As far as I know, the calibration should be the same between the different versions. The difference is just in advanced options, like “ambient light metering.” One of the big differences in the advanced units is also being able to setup multiple simultaneous profiles for computers with multiple screens.
forget calculating Whatever% of sRGB or any other rgb if you are not in CieLAB for Christs sake
This appears to be visualised in xy coordinates which does not relate to human vision much. CieLAB is quite close.
I know many monitor manufacturers uses this representation – all wrong.
http://en.wikipedia.org/wiki/Color_difference#Tolerance – just to see how perceptually uneven this xy space is.
“Perceptually uniform means that a change of the same amount in a color value should produce a change of about the same visual importance”
CiaLAB IS perceptually even (or at least close to it) so ANY calculation that is to compare two devices MUST use this space (or a “better” one).

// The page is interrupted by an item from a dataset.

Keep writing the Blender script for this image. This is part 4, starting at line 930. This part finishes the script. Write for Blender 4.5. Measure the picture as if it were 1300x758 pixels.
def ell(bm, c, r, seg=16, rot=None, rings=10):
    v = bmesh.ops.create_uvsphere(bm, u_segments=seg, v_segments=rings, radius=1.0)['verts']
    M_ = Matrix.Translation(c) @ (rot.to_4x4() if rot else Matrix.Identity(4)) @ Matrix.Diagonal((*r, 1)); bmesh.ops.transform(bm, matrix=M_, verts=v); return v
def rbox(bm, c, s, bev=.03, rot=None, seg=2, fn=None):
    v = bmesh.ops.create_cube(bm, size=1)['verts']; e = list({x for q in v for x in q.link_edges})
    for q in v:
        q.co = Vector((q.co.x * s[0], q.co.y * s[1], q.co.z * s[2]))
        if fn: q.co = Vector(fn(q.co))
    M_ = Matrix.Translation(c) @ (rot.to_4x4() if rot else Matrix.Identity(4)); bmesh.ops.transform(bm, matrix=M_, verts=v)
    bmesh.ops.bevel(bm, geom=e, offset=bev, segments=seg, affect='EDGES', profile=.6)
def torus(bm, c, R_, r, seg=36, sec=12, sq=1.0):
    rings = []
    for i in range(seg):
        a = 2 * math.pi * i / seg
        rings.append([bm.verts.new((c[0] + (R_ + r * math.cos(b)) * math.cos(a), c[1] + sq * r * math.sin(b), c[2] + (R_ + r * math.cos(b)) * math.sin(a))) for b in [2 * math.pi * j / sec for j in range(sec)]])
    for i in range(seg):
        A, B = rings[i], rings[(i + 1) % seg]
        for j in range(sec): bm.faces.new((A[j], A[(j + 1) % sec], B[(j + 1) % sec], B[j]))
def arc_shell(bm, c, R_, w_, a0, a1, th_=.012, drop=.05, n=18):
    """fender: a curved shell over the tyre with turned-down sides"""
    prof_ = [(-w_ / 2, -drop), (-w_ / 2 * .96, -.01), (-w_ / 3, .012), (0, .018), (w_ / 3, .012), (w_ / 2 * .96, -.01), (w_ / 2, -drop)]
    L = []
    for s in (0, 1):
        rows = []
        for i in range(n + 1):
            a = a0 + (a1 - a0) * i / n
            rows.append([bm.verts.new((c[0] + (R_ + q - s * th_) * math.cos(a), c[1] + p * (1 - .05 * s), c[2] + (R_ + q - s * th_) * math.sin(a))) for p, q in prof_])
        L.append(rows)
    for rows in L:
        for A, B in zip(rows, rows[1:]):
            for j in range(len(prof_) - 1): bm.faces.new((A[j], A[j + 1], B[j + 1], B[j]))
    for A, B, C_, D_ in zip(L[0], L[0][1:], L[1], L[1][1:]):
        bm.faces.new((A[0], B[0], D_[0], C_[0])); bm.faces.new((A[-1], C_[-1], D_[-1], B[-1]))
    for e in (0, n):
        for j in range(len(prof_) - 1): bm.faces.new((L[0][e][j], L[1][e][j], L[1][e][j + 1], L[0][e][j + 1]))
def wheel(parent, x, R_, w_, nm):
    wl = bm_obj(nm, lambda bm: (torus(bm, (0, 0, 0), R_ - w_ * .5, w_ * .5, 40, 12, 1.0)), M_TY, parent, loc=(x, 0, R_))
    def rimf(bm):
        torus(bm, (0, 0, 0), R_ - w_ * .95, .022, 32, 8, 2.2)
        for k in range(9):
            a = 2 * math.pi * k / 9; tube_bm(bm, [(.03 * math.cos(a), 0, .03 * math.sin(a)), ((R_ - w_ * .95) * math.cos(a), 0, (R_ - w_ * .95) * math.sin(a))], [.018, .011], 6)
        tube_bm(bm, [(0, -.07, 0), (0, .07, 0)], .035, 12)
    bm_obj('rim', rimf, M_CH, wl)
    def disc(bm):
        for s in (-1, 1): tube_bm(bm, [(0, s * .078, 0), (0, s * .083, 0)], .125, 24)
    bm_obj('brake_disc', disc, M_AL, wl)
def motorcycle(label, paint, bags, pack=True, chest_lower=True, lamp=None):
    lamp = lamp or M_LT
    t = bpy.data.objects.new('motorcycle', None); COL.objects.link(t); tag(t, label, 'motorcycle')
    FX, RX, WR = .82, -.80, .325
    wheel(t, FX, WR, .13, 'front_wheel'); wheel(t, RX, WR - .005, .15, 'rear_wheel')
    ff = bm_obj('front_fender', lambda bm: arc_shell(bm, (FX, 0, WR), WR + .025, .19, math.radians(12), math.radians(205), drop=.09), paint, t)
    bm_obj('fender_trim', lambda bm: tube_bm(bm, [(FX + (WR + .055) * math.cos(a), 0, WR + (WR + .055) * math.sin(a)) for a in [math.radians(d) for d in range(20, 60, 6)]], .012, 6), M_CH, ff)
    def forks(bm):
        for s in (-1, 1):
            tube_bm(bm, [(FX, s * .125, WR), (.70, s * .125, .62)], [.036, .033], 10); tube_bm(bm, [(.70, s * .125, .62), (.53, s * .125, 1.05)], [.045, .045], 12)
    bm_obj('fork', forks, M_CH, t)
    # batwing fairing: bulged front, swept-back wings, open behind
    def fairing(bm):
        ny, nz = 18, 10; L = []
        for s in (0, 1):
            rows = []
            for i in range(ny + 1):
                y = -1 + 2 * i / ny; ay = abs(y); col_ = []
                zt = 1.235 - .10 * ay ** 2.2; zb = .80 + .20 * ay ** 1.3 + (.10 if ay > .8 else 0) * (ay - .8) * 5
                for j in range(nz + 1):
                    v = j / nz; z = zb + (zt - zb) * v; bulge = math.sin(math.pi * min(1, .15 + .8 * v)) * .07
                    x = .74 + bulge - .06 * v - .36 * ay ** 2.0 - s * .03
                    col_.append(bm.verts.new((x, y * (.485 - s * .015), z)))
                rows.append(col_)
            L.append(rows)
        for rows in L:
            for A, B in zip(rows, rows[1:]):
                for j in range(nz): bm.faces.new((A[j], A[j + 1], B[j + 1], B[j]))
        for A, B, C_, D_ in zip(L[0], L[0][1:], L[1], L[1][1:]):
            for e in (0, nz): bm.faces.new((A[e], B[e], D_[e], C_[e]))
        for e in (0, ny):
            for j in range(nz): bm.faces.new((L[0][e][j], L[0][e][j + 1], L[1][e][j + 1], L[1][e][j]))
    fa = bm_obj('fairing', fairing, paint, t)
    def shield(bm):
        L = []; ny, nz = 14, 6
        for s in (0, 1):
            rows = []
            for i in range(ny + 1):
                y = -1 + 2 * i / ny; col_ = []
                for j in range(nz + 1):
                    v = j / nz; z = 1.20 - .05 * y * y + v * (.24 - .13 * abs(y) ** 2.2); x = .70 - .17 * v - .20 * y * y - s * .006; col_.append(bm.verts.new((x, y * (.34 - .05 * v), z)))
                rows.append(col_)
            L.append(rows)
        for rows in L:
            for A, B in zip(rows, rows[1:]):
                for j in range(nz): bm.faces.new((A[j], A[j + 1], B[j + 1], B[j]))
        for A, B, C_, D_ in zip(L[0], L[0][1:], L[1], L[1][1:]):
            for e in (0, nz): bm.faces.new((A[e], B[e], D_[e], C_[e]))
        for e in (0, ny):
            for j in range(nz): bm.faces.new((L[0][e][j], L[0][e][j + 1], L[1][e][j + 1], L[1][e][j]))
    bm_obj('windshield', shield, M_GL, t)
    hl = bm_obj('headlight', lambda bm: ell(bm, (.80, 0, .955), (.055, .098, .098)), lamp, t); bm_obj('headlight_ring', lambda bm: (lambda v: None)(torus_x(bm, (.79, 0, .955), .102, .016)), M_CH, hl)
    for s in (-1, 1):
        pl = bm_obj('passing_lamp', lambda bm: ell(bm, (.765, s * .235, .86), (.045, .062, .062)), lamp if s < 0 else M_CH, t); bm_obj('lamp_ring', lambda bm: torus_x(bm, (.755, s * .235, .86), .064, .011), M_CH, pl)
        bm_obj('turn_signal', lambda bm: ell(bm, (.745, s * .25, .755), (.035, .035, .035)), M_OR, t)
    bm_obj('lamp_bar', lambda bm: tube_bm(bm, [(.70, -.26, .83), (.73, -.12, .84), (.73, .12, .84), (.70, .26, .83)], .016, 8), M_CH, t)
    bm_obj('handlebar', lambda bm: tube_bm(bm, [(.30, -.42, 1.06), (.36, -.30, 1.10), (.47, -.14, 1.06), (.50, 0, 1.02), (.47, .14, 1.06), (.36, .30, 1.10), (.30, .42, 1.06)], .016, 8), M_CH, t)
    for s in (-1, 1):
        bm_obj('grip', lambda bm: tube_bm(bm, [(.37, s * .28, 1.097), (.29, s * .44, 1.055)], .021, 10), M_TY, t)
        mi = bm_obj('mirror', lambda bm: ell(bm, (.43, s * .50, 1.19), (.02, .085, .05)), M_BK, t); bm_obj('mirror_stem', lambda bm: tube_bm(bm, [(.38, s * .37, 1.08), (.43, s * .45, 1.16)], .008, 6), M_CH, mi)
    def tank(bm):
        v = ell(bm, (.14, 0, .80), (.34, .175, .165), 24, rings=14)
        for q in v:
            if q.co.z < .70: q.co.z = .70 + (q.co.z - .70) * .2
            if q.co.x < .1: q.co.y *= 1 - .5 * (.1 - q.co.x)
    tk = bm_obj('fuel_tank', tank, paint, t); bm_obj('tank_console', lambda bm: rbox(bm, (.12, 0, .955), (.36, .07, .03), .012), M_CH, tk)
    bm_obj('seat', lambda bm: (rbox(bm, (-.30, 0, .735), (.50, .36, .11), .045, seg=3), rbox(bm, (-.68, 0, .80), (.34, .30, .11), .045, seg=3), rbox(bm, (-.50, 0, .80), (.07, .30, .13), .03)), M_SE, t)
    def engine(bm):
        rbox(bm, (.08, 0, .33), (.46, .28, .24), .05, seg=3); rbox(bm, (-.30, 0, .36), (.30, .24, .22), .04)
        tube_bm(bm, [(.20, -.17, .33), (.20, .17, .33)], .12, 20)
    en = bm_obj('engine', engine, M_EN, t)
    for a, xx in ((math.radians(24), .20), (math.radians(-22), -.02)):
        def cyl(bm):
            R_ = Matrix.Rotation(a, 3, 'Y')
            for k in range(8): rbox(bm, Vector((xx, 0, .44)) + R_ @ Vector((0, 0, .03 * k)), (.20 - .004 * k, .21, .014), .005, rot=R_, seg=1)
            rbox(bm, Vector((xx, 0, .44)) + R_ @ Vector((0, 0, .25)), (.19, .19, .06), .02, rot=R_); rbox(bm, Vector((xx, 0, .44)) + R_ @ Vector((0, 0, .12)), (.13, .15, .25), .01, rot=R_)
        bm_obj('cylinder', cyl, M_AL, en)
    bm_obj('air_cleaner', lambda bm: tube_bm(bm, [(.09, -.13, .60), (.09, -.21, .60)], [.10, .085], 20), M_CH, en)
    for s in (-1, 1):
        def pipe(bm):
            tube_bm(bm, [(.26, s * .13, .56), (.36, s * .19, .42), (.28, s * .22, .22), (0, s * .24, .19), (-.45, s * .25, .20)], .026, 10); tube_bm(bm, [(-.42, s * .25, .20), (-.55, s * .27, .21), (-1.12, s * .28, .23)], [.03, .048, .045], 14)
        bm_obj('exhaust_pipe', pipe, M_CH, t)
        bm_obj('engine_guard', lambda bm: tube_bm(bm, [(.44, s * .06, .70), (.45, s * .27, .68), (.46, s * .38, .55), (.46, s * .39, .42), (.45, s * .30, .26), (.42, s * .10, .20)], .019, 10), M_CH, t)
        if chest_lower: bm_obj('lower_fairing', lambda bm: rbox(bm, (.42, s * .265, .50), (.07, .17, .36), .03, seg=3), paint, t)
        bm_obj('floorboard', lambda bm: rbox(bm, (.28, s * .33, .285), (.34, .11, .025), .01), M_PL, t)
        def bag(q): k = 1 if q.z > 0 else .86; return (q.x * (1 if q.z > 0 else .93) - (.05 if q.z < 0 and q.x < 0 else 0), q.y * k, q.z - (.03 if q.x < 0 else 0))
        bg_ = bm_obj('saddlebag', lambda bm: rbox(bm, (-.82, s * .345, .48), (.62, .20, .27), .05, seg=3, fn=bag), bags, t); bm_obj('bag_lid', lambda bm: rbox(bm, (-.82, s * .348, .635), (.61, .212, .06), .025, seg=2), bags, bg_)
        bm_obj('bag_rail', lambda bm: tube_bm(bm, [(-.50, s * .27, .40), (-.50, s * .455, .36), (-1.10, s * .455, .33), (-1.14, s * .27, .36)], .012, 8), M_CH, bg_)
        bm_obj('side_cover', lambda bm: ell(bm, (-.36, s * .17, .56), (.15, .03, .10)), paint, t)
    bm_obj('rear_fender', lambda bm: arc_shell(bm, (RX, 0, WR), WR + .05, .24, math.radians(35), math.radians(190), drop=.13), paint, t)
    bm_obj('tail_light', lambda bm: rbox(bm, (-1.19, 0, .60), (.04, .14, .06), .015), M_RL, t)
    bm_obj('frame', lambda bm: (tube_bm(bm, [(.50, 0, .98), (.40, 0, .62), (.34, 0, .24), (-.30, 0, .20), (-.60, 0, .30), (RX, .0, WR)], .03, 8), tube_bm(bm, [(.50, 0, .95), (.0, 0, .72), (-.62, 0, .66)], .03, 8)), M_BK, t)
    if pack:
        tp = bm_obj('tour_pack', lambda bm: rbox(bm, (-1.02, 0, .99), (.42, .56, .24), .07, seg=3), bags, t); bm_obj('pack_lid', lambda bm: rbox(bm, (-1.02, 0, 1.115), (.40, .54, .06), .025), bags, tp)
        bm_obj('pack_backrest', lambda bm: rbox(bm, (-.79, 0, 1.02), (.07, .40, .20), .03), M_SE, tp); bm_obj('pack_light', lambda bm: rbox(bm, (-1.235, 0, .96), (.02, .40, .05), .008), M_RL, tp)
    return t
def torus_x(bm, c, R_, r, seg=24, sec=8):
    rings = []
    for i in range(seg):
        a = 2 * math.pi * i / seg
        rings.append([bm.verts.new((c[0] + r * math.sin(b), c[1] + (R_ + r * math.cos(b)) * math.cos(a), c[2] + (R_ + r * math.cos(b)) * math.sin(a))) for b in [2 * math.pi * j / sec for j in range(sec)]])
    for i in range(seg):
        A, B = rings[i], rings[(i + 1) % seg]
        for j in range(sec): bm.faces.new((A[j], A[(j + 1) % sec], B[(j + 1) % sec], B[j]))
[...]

Absolutely misleading conclusion, you give some measurement that is not at all related to human vison, just a pure meaningless number.
I stated the limitations of the testing as we are not setup for such extensive color space testing. In addition, I also concluded that once calibrated, I am unable to perceive a difference visually between the calibrations. It is meant to be a simple comparison from a standard calibration device. Hopefully, it was an interesting read from that standpoint.
what about visual comparison or “look” ? The Retina + the new PS update is said to be better at 200% view. none or very little pixelation.
I’m receiving my ASUS G75VW-DS73 in a week. How can I calibrate the display to show this kind of performance?
Just purchase the Spyder 4 Elite from the links above and calibrate the device, that’s all.
Can you use one Spyder kit for calibrating multiple notebooks or is it just one license for 1 pc?
We use one device in our entire studio. 15 plus machines.
There is no software solution for that? Or it had to be checked also physically?